▸ **EXERCISE DIRECTIONS**:
In the material below, identify each line bearing the word "wide". Reproduce those lines.

┄┄┄┄┄┄

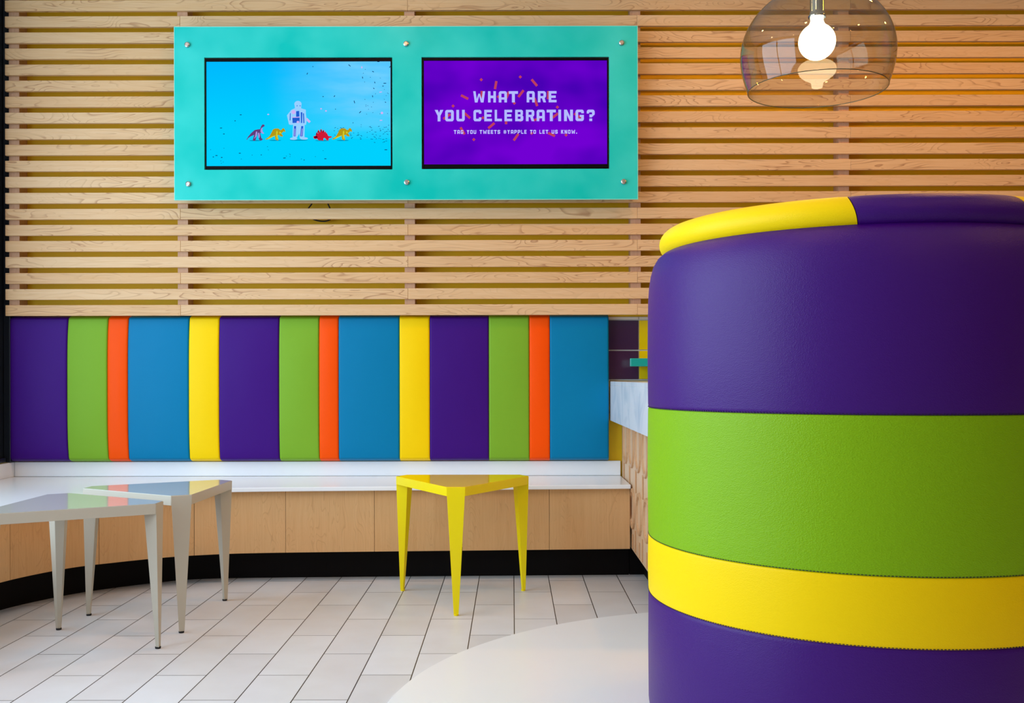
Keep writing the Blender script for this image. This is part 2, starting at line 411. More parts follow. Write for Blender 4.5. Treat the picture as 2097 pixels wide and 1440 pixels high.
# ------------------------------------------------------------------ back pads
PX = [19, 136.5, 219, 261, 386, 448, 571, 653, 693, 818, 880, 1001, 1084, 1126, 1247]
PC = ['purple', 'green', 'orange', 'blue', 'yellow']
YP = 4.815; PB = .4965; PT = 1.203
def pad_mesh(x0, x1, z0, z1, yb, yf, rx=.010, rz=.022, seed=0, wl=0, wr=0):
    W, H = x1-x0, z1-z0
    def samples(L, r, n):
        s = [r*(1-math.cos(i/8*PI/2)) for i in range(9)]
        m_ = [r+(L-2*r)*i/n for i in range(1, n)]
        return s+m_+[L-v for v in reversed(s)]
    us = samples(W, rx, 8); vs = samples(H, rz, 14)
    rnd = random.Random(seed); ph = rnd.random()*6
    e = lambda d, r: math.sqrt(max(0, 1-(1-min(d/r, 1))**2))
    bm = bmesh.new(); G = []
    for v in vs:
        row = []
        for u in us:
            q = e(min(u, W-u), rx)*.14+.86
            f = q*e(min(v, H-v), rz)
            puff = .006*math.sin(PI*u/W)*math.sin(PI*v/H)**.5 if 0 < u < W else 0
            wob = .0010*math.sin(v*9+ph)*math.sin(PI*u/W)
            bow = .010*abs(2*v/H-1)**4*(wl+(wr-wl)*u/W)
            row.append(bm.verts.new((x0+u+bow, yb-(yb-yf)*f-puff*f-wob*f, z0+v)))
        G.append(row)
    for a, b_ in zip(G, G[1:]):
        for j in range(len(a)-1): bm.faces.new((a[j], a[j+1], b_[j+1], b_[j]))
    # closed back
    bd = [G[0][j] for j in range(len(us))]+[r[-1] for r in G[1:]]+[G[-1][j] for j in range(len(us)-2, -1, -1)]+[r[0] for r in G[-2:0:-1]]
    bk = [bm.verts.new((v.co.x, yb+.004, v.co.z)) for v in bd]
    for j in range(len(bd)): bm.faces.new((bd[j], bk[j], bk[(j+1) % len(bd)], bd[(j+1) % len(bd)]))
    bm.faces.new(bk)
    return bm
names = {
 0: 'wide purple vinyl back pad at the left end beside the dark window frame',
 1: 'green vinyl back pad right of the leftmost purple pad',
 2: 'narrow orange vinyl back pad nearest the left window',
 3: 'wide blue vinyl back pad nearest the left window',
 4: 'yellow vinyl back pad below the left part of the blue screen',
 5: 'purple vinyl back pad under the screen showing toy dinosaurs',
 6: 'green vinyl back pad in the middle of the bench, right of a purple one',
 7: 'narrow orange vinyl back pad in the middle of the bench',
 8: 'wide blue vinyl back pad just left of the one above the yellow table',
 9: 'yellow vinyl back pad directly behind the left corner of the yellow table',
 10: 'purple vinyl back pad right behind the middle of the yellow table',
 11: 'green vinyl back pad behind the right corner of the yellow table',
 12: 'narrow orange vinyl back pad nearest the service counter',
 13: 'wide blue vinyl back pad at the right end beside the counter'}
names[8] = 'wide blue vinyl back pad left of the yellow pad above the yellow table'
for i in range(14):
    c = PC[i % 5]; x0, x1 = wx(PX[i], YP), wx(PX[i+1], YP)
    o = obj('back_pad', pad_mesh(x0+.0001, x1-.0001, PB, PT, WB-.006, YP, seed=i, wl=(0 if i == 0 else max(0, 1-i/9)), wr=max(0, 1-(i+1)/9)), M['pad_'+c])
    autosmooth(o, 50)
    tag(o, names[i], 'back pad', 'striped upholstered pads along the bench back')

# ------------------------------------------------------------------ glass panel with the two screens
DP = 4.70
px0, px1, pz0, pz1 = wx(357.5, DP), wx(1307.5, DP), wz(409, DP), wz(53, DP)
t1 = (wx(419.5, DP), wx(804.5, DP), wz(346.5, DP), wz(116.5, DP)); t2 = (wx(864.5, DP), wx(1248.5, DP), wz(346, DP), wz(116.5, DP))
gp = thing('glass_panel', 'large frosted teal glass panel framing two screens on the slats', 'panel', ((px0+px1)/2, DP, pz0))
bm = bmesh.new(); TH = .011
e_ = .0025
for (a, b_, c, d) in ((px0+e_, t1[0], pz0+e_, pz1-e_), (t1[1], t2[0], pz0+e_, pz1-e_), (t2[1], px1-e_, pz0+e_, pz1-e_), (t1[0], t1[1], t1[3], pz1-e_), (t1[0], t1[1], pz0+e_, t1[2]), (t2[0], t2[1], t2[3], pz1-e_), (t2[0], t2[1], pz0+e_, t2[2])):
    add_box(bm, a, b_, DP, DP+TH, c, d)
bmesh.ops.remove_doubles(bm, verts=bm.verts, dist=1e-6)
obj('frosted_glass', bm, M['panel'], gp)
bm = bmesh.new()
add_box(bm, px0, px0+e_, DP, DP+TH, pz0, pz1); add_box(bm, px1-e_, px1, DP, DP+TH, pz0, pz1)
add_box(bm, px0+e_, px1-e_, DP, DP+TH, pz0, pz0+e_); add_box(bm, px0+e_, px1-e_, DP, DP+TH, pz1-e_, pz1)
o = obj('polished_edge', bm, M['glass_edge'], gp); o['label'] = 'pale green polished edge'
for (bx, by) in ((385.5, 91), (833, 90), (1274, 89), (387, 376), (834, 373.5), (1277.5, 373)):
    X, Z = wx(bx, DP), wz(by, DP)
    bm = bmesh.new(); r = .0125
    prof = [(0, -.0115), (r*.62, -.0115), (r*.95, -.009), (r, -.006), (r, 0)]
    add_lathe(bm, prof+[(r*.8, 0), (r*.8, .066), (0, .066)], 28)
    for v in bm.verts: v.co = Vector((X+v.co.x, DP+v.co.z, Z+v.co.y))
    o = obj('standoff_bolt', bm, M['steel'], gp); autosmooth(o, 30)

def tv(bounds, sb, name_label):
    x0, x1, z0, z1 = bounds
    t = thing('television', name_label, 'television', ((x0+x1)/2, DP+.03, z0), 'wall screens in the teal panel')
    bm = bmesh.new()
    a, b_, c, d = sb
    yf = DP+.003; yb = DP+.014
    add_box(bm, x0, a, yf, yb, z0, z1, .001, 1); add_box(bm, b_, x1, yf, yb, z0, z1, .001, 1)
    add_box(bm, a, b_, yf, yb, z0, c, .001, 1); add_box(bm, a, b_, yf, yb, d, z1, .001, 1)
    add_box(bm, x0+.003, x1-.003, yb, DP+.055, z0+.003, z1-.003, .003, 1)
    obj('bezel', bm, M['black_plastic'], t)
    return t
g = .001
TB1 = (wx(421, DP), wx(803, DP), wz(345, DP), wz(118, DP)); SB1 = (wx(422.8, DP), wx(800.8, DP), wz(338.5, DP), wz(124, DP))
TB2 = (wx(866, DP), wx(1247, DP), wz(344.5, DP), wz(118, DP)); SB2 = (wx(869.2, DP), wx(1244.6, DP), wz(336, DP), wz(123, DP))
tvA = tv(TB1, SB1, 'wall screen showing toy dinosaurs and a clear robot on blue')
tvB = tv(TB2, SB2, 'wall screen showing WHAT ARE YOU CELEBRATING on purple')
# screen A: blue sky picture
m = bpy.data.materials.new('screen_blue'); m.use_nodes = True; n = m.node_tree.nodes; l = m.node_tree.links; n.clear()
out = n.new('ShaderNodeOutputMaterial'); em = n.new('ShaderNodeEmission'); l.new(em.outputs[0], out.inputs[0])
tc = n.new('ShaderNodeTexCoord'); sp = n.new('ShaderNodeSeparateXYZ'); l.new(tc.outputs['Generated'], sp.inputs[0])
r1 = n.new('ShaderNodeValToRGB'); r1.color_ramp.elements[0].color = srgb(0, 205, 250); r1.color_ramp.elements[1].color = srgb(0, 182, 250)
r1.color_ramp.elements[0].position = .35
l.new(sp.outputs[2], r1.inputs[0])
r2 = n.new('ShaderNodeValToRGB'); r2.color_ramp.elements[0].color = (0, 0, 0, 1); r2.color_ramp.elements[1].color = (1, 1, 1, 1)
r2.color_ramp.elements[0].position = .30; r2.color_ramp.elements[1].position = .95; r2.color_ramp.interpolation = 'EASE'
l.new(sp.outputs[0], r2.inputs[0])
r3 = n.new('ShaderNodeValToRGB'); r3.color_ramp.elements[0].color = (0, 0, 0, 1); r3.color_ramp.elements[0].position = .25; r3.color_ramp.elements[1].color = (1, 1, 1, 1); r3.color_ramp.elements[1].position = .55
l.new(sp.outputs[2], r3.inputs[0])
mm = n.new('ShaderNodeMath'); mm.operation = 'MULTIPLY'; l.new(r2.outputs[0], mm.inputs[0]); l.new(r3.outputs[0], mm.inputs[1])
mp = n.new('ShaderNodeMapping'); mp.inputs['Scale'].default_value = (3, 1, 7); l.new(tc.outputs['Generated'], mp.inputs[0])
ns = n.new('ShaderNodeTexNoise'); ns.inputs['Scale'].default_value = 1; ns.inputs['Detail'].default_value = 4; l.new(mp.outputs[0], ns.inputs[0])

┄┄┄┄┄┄

▸ **COMPLETE RESPONSE**:
Keep writing the Blender script for this image. This is part 2, starting at line 411. More parts follow. Write for Blender 4.5. Treat the picture as 2097 pixels wide and 1440 pixels high.
 0: 'wide purple vinyl back pad at the left end beside the dark window frame',
 3: 'wide blue vinyl back pad nearest the left window',
 8: 'wide blue vinyl back pad just left of the one above the yellow table',
 13: 'wide blue vinyl back pad at the right end beside the counter'}
names[8] = 'wide blue vinyl back pad left of the yellow pad above the yellow table'